May 22, 2015—Takata’s recent safety recall has become one of the largest recalls in U.S. history, and U.S. auto safety regulators are also calling it one of the most complex.

The National Highway Traffic Safety Administration (NHTSA) has begun the legal process to coordinate the industry’s recall effort, prioritize the flow of replacement parts and, if necessary, speed up the process according to an NHTSA document outlining the procedure published Wednesday in the Federal Register.

In the document, Mark Rosekind, NHTSA administrator, said that the individual recall plans of each manufacturer are a “patchwork solution that NHTSA believes may not adequately address the safety risks presented by the defective Takata inflators within a reasonable time.”

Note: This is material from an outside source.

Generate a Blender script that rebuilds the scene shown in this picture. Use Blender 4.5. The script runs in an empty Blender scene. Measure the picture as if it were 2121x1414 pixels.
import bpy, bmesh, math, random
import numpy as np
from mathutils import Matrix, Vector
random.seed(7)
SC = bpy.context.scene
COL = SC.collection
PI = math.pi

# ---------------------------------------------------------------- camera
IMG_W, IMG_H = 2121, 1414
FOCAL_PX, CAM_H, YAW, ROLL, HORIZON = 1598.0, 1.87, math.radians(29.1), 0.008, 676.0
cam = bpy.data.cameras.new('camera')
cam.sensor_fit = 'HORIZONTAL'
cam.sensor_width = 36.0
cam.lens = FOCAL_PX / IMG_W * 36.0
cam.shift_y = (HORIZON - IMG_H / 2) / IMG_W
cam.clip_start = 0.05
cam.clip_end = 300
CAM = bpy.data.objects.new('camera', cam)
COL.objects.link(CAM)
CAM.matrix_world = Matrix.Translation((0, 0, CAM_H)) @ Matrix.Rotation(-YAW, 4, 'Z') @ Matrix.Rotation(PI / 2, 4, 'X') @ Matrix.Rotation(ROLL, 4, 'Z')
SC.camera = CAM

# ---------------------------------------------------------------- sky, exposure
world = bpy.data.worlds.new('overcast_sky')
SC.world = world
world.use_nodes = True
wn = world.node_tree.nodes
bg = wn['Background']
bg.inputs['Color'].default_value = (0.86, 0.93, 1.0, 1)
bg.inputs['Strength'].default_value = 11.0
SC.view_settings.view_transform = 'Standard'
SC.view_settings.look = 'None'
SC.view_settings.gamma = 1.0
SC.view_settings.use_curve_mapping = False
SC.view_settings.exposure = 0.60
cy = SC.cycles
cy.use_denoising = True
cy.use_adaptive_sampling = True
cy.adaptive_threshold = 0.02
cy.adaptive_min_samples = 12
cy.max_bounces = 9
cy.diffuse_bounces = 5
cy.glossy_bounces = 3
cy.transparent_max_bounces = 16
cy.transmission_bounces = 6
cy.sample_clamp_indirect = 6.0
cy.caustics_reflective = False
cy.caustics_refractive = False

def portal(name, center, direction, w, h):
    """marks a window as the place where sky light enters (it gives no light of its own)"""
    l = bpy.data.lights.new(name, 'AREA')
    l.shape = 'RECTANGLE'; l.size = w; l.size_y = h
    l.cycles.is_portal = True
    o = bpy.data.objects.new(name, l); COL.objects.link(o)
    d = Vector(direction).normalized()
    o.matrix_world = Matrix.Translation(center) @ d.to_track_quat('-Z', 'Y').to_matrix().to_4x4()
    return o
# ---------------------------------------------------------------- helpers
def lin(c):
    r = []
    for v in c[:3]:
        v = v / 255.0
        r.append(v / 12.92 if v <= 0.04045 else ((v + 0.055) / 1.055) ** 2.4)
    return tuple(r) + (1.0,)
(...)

The NHTSA wants the defective airbags replaced quickly and is requesting comments from the industry on how to best execute the recall, whether it should issue an order to accelerate the recall and, if so, how such an order could be effective.

“We anticipate convening one or more meetings among the affected manufacturers, Takata and other suppliers as part of our coordinated remedy proceeding,” NHTSA spokesman Gordon Trowbridge said in a statement.

Takata’s efforts are producing 500,000 inflator replacement kits per month and has plans to raise it to 1 million per month by September. Other suppliers, such as Autoliv and Daicel, have also said they are ready to boost production of Takata replacements.